O processo foi iniciado pelo Ministério Público do Estado do Pará (MPPA) e, posteriormente, enviado para a Justiça Federal a pedido do MPF. O objetivo era obrigar a prefeitura de Santarém a fiscalizar e evitar a instalação de ocupações irregulares nas margens do Lago Verde.
Biodiversidade da APA
Do processo civil constam laudos e estudos científicos que demonstram a importância ecológica da biodiversidade encontrada na região e a preocupação das comunidades locais com a promoção de um turismo que desrespeita a preservação cultural e ambiental de Alter do Chão.

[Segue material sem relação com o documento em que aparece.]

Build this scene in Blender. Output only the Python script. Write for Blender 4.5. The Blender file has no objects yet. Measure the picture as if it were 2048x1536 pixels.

As florestas locais são compostas de quatro tipos de sistemas florestais, mais a savana ou cerrado amazônico — um tipo de vegetação que ocorre em apenas 7% do bioma e é considerado de extrema relevância para conservação. Estudos mostram que a savana na região existe de maneira mais ou menos estável pelos últimos 3 a 4 mil anos.
De acordo com o MPF, o cerrado amazônico presente em Alter do Chão, assim como trechos de florestas não-alagadas, foram as vegetações mais atingidas pelos incêndios recentes. Na área foram encontradas 475 espécies de árvores que abrigam 300 espécies de aves, 93 espécies de répteis entre lagartos, serpentes, anuros, jacarés, tartarugas e jabutis, além de 62 espécies de morcegos, 38 espécies de mamíferos de médio e grande porte (onças, maracajás, guaribas, antas, tamanduás, tatus) e um número ainda não documentado de mamíferos de pequeno porte.
Entre os mamíferos de médio e grande porte, pelo menos seis espécies estão ameaçadas de extinção: Panthera onca (onça-pintada), Puma concolor (onça-vermelha), Leopardus wiedii (maracajá-peludo), Puma yagouaroundi (maracajá-preto), Speothos venaticus (cachorro-vinagre) e Alouatta belzebul (Guariba-de-mãos-ruivas).
O levantamento sobre a biodiversidade da área integra estudo solicitado pelo MPF à Universidade Federal do Oeste do Pará (Ufopa) sobre a ocupação desordenada em Alter do Chão.
Todas essas informações constam do processo civil, bem como uma nota técnica do Instituto Chico Mendes de Conservação da Biodiversidade (ICMBio) que revela a presença de vegetação bem conservada em pelo menos 67% da APA Alter do Chão, mesmo com a presença humana, o que aponta para intervenções urgentes contra o avanço de invasores de terras públicas.